En Euskadi y en Cataluña una buena parte de sus ciudadanías no autóctonas –procedentes de la inmigración de otras regiones de España desde finales del siglo XIX y sobre todo desde mediados del siglo XX, debido a la industrialización súbita de ambas regiones–, es la que les da a sus nacionalismos respectivos la mayoría de la que gozan en sus parlamentos autónomos y la que les permite además avanzar hacia posiciones de enfrentamiento y desafío al Estado español con la demanda de autodeterminación e independencia.

Es por esto que digo que el fenómeno de Rufián hay que tomárselo muy en serio y no caer precisamente en lo que él está buscando desde que le eligieron Diputado en el Congreso: que en el resto de España le desprecien por charnego independentista, vendido al nacionalismo. Justamente eso es lo que él quiere y lo que sus valedores nacionalistas autóctonos quieren: que en el resto de España los inmigrantes que se suman a la causa nacionalista sean rechazados por haberse travestido de lo que no son y por haberse sometido al dictado de los nacionalistas. Eso, con ser verdad, solo provoca el reforzamiento de los Rufianes y los Matutes en sus ámbitos respectivos y no ayuda en nada a lo que supongo que todos los españoles queremos: la desactivación de los resortes sociológicos y políticos que engordan al independentismo en España.

Es obvio que tanto el nacionalismo vasco como el catalán tienen su origen en lo que hoy llamamos supremacismo. Una parte de la élite intelectual, política y económica de esos territorios buscó diferenciarse del resto y construyó un argumentario histórico y hasta biológico al efecto.

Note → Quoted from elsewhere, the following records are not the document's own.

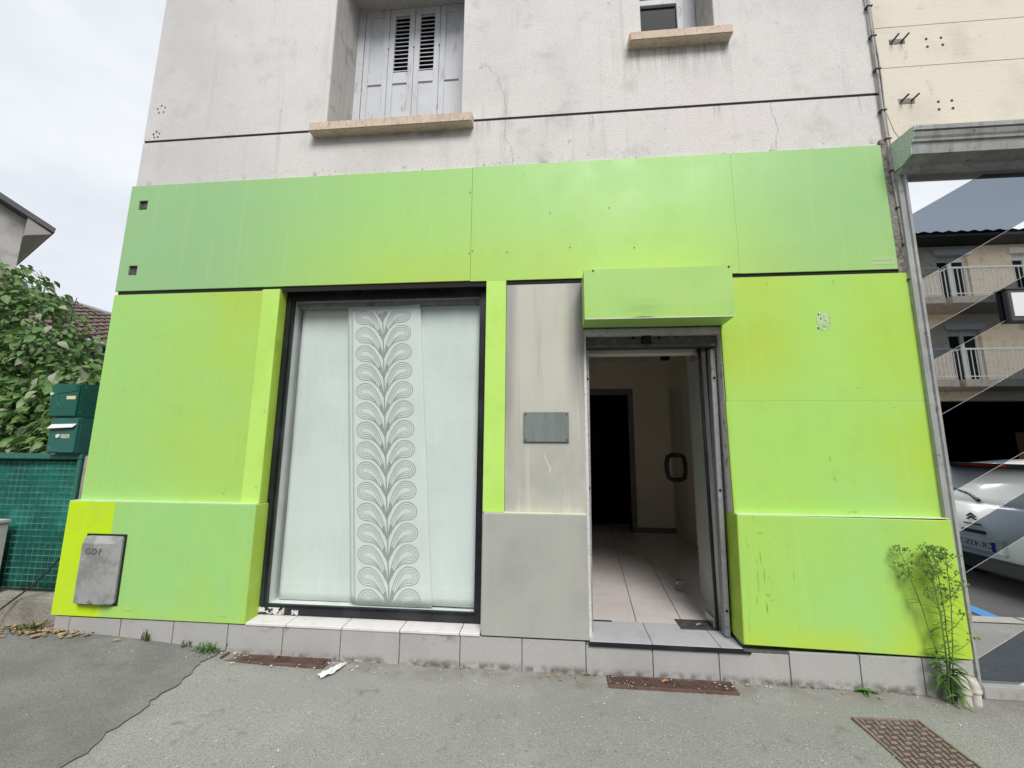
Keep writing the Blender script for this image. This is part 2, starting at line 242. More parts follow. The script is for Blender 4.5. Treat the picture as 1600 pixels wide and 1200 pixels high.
def leafmat(name, c1, c2, c3):
    m = mat(name, c1, .5, layers=[LY(c2, 8.0, .42, .58, .9), LY(c3, 13, .54, .66, .8, off=4), LY(tuple(q * .55 for q in c1), 5.0, .5, .7, .6, off=8)], spec=.35)
    nt = m.node_tree; b = nt.nodes['Principled BSDF']; o = nt.nodes['Material Output']
    tl = nt.nodes.new('ShaderNodeBsdfTranslucent'); mx = nt.nodes.new('ShaderNodeMixShader'); mx.inputs['Fac'].default_value = .28
    src = b.inputs['Base Color'].links[0].from_socket
    nt.links.new(src, tl.inputs['Color']); nt.links.new(b.outputs[0], mx.inputs[1]); nt.links.new(tl.outputs[0], mx.inputs[2]); nt.links.new(mx.outputs[0], o.inputs['Surface'])
    return m
M['leaf'] = leafmat('shrub_leaf', (.135, .255, .065), (.085, .19, .06), (.27, .35, .09))
M['leaf_pale'] = leafmat('pale_shrub_leaf', (.36, .40, .27), (.26, .33, .18), (.46, .46, .34))
M['bark'] = mat('bark', (.10, .075, .055), .9, bumps=[('noise', 40, .6, .01, (1, 1, .3))])
M['weed'] = leafmat('weed_leaf', (.13, .27, .06), (.09, .20, .045), (.21, .33, .11))
M['weed_stem'] = mat('weed_stem', (.14, .25, .06), .7)
M['weed_flower'] = mat('weed_flower', (.20, .33, .07), .8, layers=[LY((.42, .48, .20), 90, .55, .65, .8)])
M['moss'] = leafmat('grass_tuft', (.085, .125, .035), (.13, .14, .055), (.16, .12, .06))
M['house_wall'] = mat('grey_house_render', (.44, .43, .41), .95, layers=[LY((.30, .29, .275), .7, .42, .65, .9), LY((.20, .19, .18), 1.6, .55, .7, .6)], bumps=[('noise', 10, .4, .02, None)])
M['fascia_wood'] = mat('dark_fascia_board', (.10, .10, .105), .7)
M['soffit'] = mat('soffit_boards', (.33, .31, .29), .8, layers=[LY((.33, .31, .29), 4, .45, .65, .7)])
M['roof_tile'] = mat('brown_roof_tile', (.145, .10, .085), .85, layers=[LY((.10, .072, .064), 5, .42, .6, .9, st=(1, 3, 1)), LY((.20, .15, .13), 9, .55, .7, .7, off=3)], bumps=[('noise', 30, .5, .01, None)])
M['gutter'] = mat('pale_zinc_gutter', (.42, .43, .44), .5, metal=.3)
M['slate_wall'] = mat('dark_grey_wall', (.12, .13, .15), .9, layers=[LY((.09, .10, .11), 3, .45, .65, .7)])
M['opp_wall'] = mat('beige_roughcast', (.84, .72, .56), .95, layers=[LY((.74, .61, .46), 3, .45, .65, .8), LY((.46, .36, .26), 12, .60, .70, .7), LY((.84, .73, .58), 8, .55, .7, .6, off=5)], bumps=[('noise', 14, .6, .02, None)])
M['opp_slab'] = mat('balcony_slab', (.46, .41, .36), .9, layers=[LY((.34, .30, .26), 5, .5, .66, .7)])
M['opp_white'] = mat('white_joinery', (.76, .76, .75), .5)
M['opp_roof'] = mat('dark_corrugated_roof', (.05, .055, .05), .8)
M['brick_orange'] = mat('orange_brick', (.40, .20, .11), .9, layers=[LY((.28, .13, .08), 10, .5, .65, .8)])
M['car_white'] = mat('white_car_paint', (.80, .81, .81), .25, coat=.6, obj=True)
M['car_black'] = mat('black_car_trim', (.015, .015, .016), .35, obj=True)
M['car_grey'] = mat('grey_car_bumper', (.06, .062, .065), .55, obj=True)
M['tyre'] = mat('tyre_rubber', (.02, .02, .02), .85, obj=True)
M['rim'] = mat('alloy_rim', (.5, .5, .51), .3, metal=.9, obj=True)
M['red_lens'] = mat('red_lamp_lens', (.42, .012, .012), .15, obj=True)
M['plate_white'] = mat('number_plate_white', (.78, .78, .77), .4, obj=True)
M['plate_blue'] = mat('number_plate_blue', (.02, .06, .42), .4, obj=True)
M['plate_text'] = mat('number_plate_black', (.01, .01, .01), .5, obj=True)
M['win_dark'] = mat('dark_window_glass', (.022, .027, .030), .08, spec=.015)
M['sign_face'] = mat('white_sign_face', (.74, .75, .78), .4)

def glassmat(name, tint, refl=0.12, rough=0.0):
    m = bpy.data.materials.new(name); m.use_nodes = True
    nt = m.node_tree; N, L = nt.nodes, nt.links
    for n in list(N): N.remove(n)
    o = N.new('ShaderNodeOutputMaterial'); tr = N.new('ShaderNodeBsdfTransparent'); gl = N.new('ShaderNodeBsdfGlossy'); mx = N.new('ShaderNodeMixShader'); fr = N.new('ShaderNodeFresnel')
    tr.inputs['Color'].default_value = (*tint, 1); gl.inputs['Roughness'].default_value = rough; fr.inputs['IOR'].default_value = 1.5
    ad = N.new('ShaderNodeMath'); ad.operation = 'ADD'; ad.inputs[1].default_value = refl; ad.use_clamp = True
    ge = N.new('ShaderNodeNewGeometry'); iv = N.new('ShaderNodeMath'); iv.operation = 'SUBTRACT'; iv.inputs[0].default_value = 1.0; L.new(ge.outputs['Backfacing'], iv.inputs[1])
    mu = N.new('ShaderNodeMath'); mu.operation = 'MULTIPLY'
    L.new(fr.outputs[0], ad.inputs[0]); L.new(ad.outputs[0], mu.inputs[0]); L.new(iv.outputs[0], mu.inputs[1]); L.new(mu.outputs[0], mx.inputs['Fac']); L.new(tr.outputs[0], mx.inputs[1]); L.new(gl.outputs[0], mx.inputs[2]); L.new(mx.outputs[0], o.inputs['Surface'])
    return m
M['glass'] = glassmat('shop_glass', (.965, .985, .978), .03)
M['door_glass'] = glassmat('door_glass', (.93, .945, .935), .0)

# ------------------------------------------------------------------ mesh helpers
class MB:
    def __init__(s): s.v = []; s.f = []; s.mi = []; s.smooth = []
    def add(s, verts, faces, mi=0, smooth=False):
        o = len(s.v); s.v += [tuple(q) for q in verts]
        for f in faces: s.f.append([i + o for i in f]); s.mi.append(mi); s.smooth.append(smooth)
        return s
    def box(s, x0, x1, y0, y1, z0, z1, mi=0):
        v = [(x, y, z) for x in (x0, x1) for y in (y0, y1) for z in (z0, z1)]
        return s.add(v, [(0, 1, 3, 2), (4, 6, 7, 5), (0, 4, 5, 1), (2, 3, 7, 6), (0, 2, 6, 4), (1, 5, 7, 3)], mi)
    def hexa(s, a, b, mi=0):            # two quads a (4 pts) and b (4 pts), facing loops
        return s.add(list(a) + list(b), [(3, 2, 1, 0), (4, 5, 6, 7), (0, 1, 5, 4), (1, 2, 6, 5), (2, 3, 7, 6), (3, 0, 4, 7)], mi)
    def prism(s, poly, axis, a, b, mi=0):  # poly 2D extruded along axis from a to b
        n = len(poly)
        def P(q, t):
            return (t, q[0], q[1]) if axis == 'x' else ((q[0], t, q[1]) if axis == 'y' else (q[0], q[1], t))
        v = [P(q, a) for q in poly] + [P(q, b) for q in poly]
        return s.add(v, [tuple(range(n))[::-1], tuple(range(n, 2 * n))] + [(i, (i + 1) % n, (i + 1) % n + n, i + n) for i in range(n)], mi)
    def quad(s, *p, mi=0): return s.add(p, [tuple(range(len(p)))], mi)
    def tube(s, pts, r, n=8, mi=0, caps=True):
        pts = [Vector(q) for q in pts]; rs = r if isinstance(r, (list, tuple)) else [r] * len(pts)
        V = []; prev = None
        for i, q in enumerate(pts):
            d = (pts[min(i + 1, len(pts) - 1)] - pts[max(i - 1, 0)])
            d = d.normalized() if d.length > 1e-9 else Vector((0, 0, 1))
            if prev is None: a = d.orthogonal().normalized()
            else:
                a = prev - d * prev.dot(d); a = a.normalized() if a.length > 1e-6 else d.orthogonal().normalized()
            prev = a; b = d.cross(a)
            V += [q + (a * math.cos(2 * math.pi * k / n) + b * math.sin(2 * math.pi * k / n)) * rs[i] for k in range(n)]
        F = []
        for i in range(len(pts) - 1):
            for k in range(n):
                F.append((i * n + k, i * n + (k + 1) % n, (i + 1) * n + (k + 1) % n, (i + 1) * n + k))
        s.add(V, F, mi, True)
        if caps: s.add(V[:n], [tuple(range(n))[::-1]], mi); s.add(V[-n:], [tuple(range(n))], mi)
        return s
    def cyl(s, c, axis, r, h, n=16, mi=0):
        c = Vector(c); d = {'x': Vector((1, 0, 0)), 'y': Vector((0, 1, 0)), 'z': Vector((0, 0, 1))}[axis] if isinstance(axis, str) else Vector(axis).normalized()
        return s.tube([c - d * h / 2, c + d * h / 2], r, n, mi)

def link(name, me, parent, off):
    o = bpy.data.objects.new(name, me); COL.objects.link(o)
    if parent is not None: o.parent = parent
    return o
WLOC = {}
def wloc(o):
    return WLOC.get(o.name, Vector((0, 0, 0)))
def build(name, mb, m, parent=None, bevel=0, seg=2, local=False, kind=None, label=None, origin=None):
    """one mesh object; coordinates are world coordinates unless local"""
    off = Vector((0, 0, 0)) if local else (wloc(parent) if parent is not None else (Vector(origin) if origin else Vector((0, 0, 0))))
    me = bpy.data.meshes.new(name)
    me.from_pydata([(v[0] - off.x, v[1] - off.y, v[2] - off.z) for v in mb.v], [], mb.f)
    ms = m if isinstance(m, (list, tuple)) else [m]
    for q in ms: me.materials.append(M[q] if isinstance(q, str) else q)
    for i, pl in enumerate(me.polygons): pl.material_index = mb.mi[i]; pl.use_smooth = mb.smooth[i]
    bm = bmesh.new(); bm.from_mesh(me)
    bmesh.ops.recalc_face_normals(bm, faces=bm.faces)
    if bevel:
        bmesh.ops.bevel(bm, geom=[e for e in bm.edges if len(e.link_faces) == 2 and e.calc_face_angle(0) > .5], offset=bevel, segments=seg, affect='EDGES', clamp_overlap=True)
    bm.to_mesh(me); bm.free(); me.update()
    o = link(name, me, parent, off)
    if not local: 
        if parent is None and origin: o.location = off; WLOC[o.name] = off.copy()
        elif parent is not None: WLOC[o.name] = off.copy()
    if kind: o['kind'] = kind
    if label: o['label'] = label
    return o
def thing(name, label, cat, loc=(0, 0, 0), group=None, rz=0):
    o = bpy.data.objects.new(name, None); COL.objects.link(o); o.location = loc; o.rotation_euler = (0, 0, rz)
    o.empty_display_size = .1
    o['label'] = label; o['category'] = cat
    if group: o['group'] = group
    WLOC[o.name] = Vector(loc); return o
def tag(o, label, cat, group=None):
    o['label'] = label; o['category'] = cat
    if group: o['group'] = group
    return o
def structure(o): o['kind'] = 'structure'; return o
def B(*a): return MB().box(*a)
def copy_to(o, parent, loc=None, rot=None, scale=None):
    c = o.copy(); COL.objects.link(c); c.parent = parent
    if loc is not None: c.location = loc
    if rot is not None: c.rotation_euler = rot
    if scale is not None: c.scale = scale
    return c

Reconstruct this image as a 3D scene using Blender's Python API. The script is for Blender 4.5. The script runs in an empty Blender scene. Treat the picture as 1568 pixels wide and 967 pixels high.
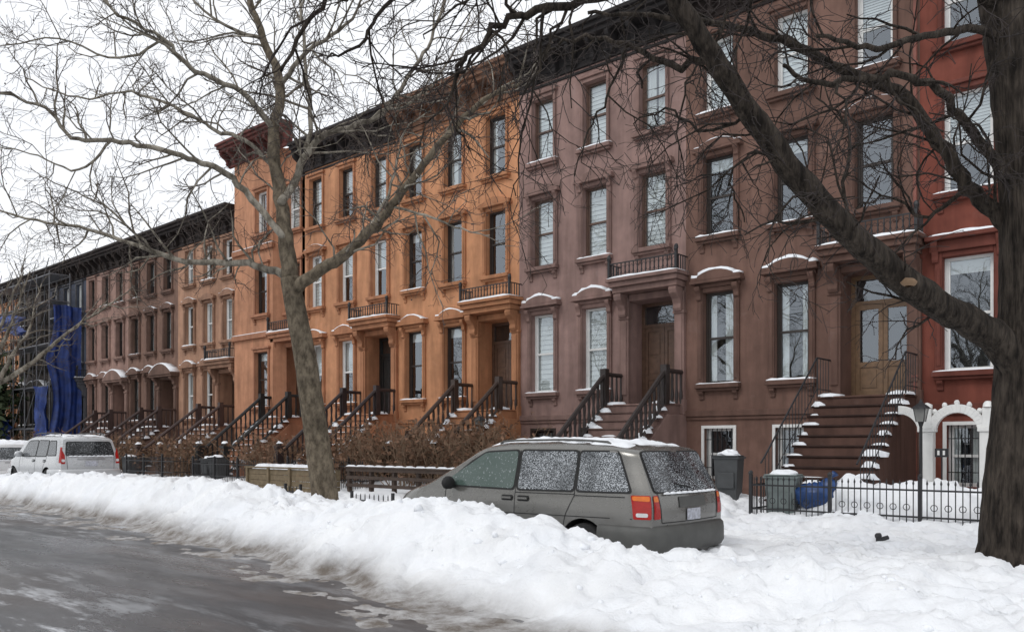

Y no es en absoluto casual que ambas ideologías surgieran en territorios y coyunturas coincidentes con una gran entrada de inmigración de otras partes de España por efecto de una industrialización intensiva. Lo verdaderamente insólito es que a ambos nacionalismos se hayan sumado entusiásticamente tantos elementos procedentes de la inmigración, precisamente el colectivo demonizado y rechazado por los nacionalismos desde su origen.

Es obvio que tanto el nacionalismo vasco como el catalán tienen su origen en lo que hoy llamamos supremacismo

La inmigración en los nacionalismos ejerce el papel de relleno necesario para volcar la balanza electoral a su favor. Los puestos directivos obviamente se reservan para los autóctonos, que tienen que dar el sello definidor al movimiento. Pero en puestos estratégicos, por ejemplo en los representantes en el Congreso, sí hay lugar para los sobrevenidos: ahí están Rufián, Matute o el propio Aitor Esteban Bravo, de ascendientes sorianos. Los nacionalismos quieren demostrar ante el resto de España que lo suyo no es discriminatorio sino integrador.

Los nacionalismos aspiran a tener un Estado propio en el que nos anuncian que no habrá discriminación por origen y la integración que ahora muestran de elementos de la inmigración lo probaría. Pero para conseguir dicho Estado tienen que apelar a un origen distinto al del Estado del que se quieren separar: un origen del que no forman parte, por definición, los colectivos de inmigrantes de otras partes de España. Pero son esos inmigrantes o sus descendientes –caso de Rufián– los que se suman al nacionalismo y le dan la baza de la integración que tanto necesita.

Llegados a este punto, mi hipótesis para entender ese movimiento de los inmigrantes, en favor de unos nacionalismos que por definición les excluyen y subordinan, consiste en verlo como una forma de protestar ante España, por el olvido al que les ha sometido. En efecto, la España contemporánea en la que surgen los nacionalismos periféricos siempre ha considerado como interlocutores políticos de Euskadi y Cataluña a sus nacionalismos respectivos. Y esos inmigrantes como Rufián o Matute lo que están queriendo decir, haciéndose nacionalistas, es que esa es la única forma que les dejan para sentirse reconocidos, no ya en Cataluña o en Euskadi –donde se les necesita para formar mayorías decisivas–, sino en la propia España que les ignora políticamente y a la que en el fondo, pienso, tanto añoran.

*** Pedro José Chacón Delgado es profesor de Historia del Pensamiento Político en la UPV/EHU.